The Corps is proudly announcing that they plan to go to 3100cfs release rate out of Thurmond shortly when the lake hits 14' below full pool. This is fine compared to any other options we have now but this is a real miscarriage of their responsibilities if you look at what they have allowed to happen.  In order to keep our lakes at reasonable levels the Corps needs to drop release rates to 3600 cfs (3100 in winter months) anytime the lakes are 2' below full pool.  Instead the Corps is waiting until the lakes are down over 14' and virtually destroyed before they do this.

The argument the Corps keeps giving is that people downstream would be hurt unnecessarily if the rates were decreased before now.  Not true.  Not one single stakeholder on the river had problems with operation at 3600cfs for over 12 consecutive months in the drought of 2008-9.  The only people who complained were environmental groups expressing concern that problems MIGHT occur at this low a flow to the river. 

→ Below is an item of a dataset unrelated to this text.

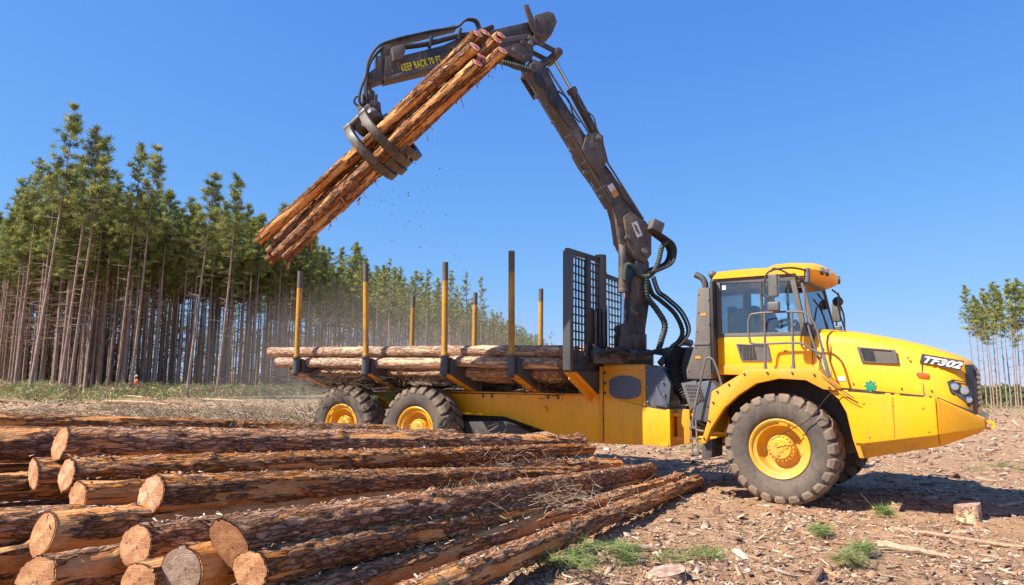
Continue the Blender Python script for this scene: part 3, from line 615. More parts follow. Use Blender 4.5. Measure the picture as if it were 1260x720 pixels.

There are a number of very strong arguments to counter holding flows up because they MIGHT be a problem. 
  1. If a REAL problem occurs the release rates can be increased when that happens
  2. Nature only provides 3600cfs input averaged over a year so anything higher than that is man trying to one up Nature. Man just isn't that smart.  Smoothing out flooding and the severity of the driest parts of droughts makes sense but trying to generate water out of thin air does not.
  3. Water is one of our most precious commodities.  It ranks right up there with air.  Deliberately throwing fresh water away by releasing more to the ocean than nature does is criminal and needs to stop.
These challenges are taken care of by simply dropping releases to 3600cfs (3100 in winter months) whenever the lakes are down 2'.  No more water is going to the ocean than nature requires.  No one is harmed downstream based on past experience.  And true balance between the lakes and the river is achieved (i.e. neither the river nor the lakes are getting more water than the other).